I mean, it’s not a bad thing as far as it goes to know that your opponent isn’t much use. It might help you with table selection I suppose. The problem is that in assessing my opponent as an idiot I have committed several errors myself.
Firstly, I have excluded the possibility that he is doing something that I don’t understand or that there is a reason for his play that isn’t immediately apparent to me.Â
Secondly, I run the risk of generalising from one stupid play to categorise my opponent as stupid. He may be tired and generally very good but made a mistake. He may have been watching TV or otherwise not paying attention and he may even have done it intentionally. He may be on tilt and I might face him again in future sessions in an entirely different mood.

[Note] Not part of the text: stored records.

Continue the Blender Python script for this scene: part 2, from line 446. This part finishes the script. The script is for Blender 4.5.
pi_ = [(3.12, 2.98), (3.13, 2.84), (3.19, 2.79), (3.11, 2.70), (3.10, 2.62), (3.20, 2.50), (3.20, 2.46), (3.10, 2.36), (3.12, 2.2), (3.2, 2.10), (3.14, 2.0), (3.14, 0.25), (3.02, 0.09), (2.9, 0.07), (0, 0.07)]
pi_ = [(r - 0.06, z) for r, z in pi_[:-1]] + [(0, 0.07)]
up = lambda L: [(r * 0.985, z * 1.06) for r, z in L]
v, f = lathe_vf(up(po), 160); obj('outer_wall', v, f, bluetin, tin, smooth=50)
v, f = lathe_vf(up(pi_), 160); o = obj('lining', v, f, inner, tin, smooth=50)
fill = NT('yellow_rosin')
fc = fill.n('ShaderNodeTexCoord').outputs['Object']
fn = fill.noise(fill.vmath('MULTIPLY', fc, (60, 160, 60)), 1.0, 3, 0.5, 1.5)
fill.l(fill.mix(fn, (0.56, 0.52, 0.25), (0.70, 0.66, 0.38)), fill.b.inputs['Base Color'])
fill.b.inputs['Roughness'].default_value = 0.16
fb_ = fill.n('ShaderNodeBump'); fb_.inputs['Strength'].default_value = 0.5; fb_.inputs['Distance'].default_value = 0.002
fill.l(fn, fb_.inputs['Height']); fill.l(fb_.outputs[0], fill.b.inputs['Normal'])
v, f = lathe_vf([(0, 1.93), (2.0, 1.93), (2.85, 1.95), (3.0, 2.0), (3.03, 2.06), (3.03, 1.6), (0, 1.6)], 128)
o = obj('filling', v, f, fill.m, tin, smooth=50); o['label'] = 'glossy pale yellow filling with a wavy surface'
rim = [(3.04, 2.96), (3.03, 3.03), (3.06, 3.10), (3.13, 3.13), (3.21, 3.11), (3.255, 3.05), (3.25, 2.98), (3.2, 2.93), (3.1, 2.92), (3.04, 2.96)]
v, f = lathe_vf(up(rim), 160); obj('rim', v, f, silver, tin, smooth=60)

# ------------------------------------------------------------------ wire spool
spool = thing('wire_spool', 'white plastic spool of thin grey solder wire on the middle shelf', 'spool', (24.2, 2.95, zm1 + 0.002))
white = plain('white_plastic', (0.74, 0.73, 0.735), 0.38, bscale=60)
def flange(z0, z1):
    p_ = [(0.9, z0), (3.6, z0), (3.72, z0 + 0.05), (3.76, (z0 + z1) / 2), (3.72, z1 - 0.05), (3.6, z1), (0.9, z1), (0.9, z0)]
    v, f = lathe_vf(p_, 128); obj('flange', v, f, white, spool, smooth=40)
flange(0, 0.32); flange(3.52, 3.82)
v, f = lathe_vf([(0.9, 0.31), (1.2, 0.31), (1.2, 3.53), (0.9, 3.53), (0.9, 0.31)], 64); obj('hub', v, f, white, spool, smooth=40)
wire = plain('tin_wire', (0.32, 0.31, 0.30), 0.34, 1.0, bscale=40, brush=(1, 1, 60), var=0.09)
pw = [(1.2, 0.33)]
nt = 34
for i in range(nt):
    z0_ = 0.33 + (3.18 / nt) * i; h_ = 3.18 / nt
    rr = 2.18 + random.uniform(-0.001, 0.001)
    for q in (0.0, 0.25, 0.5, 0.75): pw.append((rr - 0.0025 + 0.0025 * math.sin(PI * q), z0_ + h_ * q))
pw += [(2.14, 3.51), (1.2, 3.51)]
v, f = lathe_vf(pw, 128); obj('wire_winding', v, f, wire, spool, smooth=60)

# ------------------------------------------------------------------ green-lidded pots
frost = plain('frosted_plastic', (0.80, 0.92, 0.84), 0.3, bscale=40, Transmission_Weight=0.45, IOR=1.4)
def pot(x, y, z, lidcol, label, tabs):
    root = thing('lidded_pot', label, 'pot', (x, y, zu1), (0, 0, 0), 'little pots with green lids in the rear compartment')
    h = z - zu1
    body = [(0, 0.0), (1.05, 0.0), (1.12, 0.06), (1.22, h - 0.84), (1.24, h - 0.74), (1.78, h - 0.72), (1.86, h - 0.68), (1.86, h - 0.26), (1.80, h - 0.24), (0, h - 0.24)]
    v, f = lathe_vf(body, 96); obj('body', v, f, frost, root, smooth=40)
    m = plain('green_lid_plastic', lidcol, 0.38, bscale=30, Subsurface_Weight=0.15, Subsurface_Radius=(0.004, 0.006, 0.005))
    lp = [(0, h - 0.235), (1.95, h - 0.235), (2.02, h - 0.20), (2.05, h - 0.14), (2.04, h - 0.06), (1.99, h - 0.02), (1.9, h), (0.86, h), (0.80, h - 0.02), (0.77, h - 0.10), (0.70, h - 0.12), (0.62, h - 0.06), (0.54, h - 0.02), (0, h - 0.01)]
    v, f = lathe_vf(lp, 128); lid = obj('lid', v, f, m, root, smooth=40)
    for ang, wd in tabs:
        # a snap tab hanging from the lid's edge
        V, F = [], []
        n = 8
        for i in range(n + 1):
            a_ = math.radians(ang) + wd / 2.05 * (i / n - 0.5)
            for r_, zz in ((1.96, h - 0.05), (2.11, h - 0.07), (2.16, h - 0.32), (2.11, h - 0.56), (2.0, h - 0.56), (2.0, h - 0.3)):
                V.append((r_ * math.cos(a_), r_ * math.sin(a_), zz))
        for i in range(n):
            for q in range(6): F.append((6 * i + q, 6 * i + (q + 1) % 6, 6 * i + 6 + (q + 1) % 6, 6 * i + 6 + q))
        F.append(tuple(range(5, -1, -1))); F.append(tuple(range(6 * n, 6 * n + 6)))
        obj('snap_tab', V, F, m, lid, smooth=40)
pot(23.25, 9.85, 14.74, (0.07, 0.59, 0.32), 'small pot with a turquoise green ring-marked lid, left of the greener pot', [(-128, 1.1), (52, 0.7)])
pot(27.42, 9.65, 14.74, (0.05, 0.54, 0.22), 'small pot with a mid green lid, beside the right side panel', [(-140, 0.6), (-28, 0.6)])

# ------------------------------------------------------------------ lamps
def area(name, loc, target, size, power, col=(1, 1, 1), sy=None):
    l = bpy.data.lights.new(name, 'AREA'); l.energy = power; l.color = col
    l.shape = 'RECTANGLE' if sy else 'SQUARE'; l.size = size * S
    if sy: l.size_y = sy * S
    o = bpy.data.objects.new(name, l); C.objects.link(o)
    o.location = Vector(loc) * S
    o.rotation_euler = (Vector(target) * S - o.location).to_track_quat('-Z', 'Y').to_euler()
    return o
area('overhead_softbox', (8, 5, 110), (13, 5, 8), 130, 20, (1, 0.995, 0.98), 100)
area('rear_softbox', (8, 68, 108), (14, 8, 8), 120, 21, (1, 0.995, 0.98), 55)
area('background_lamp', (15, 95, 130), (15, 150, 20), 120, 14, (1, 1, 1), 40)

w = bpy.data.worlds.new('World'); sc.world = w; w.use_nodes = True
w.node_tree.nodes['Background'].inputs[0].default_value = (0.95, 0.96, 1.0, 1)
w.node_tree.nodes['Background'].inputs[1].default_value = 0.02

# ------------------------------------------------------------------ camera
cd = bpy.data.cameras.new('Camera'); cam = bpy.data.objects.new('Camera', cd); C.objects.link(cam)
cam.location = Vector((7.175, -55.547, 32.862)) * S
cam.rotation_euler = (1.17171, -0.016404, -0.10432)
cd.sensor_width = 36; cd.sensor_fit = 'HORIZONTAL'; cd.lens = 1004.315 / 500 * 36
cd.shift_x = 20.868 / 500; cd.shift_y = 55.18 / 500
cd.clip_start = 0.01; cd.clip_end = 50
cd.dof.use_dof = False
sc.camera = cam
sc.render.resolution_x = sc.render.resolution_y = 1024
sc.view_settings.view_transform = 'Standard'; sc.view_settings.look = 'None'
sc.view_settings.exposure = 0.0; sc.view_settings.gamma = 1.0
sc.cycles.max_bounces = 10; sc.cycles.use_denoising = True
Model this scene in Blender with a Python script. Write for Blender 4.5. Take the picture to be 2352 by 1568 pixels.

Thirdly, playing against a table of “idiots” and losing is actually more annoying than playing against people you have some respect for and losing. So, if I am having a bad day and categorising my opponents as idiots I run the risk of fueling tilt in myself. After all, if they are all idiots then I am entitled to win, am I not? In fact, often if I am in the state of mind where I am inclined to judge my opponents as idiots it is because tilt has already begun.
See, I shouldn’t really be assessing my opponents from a point of view of judging them against me. In doing so I am just seeking to massage my own ego. The most important reason why I shouldn’t do this is that I miss out on registering genuinely important information.
When I see my opponent make a play, instead of registering “What an idiot” I should register “Got stack in on turn with weak hand and no outs facing a raise and re-raise”. It does me very little good to realise that my opponent is an idiot (even if I am right). Knowing what kind of mistakes he makes, that’s another matter entirely because this is information we use to extract the maximum.
I should remove the emotion from the situation and register the information and see if I can use it to help form a picture of my opponent’s play. When I have a hand and am deciding how best to play it, it does me no good to know that my opponent is an idiot but knowing that he calls too much is gold.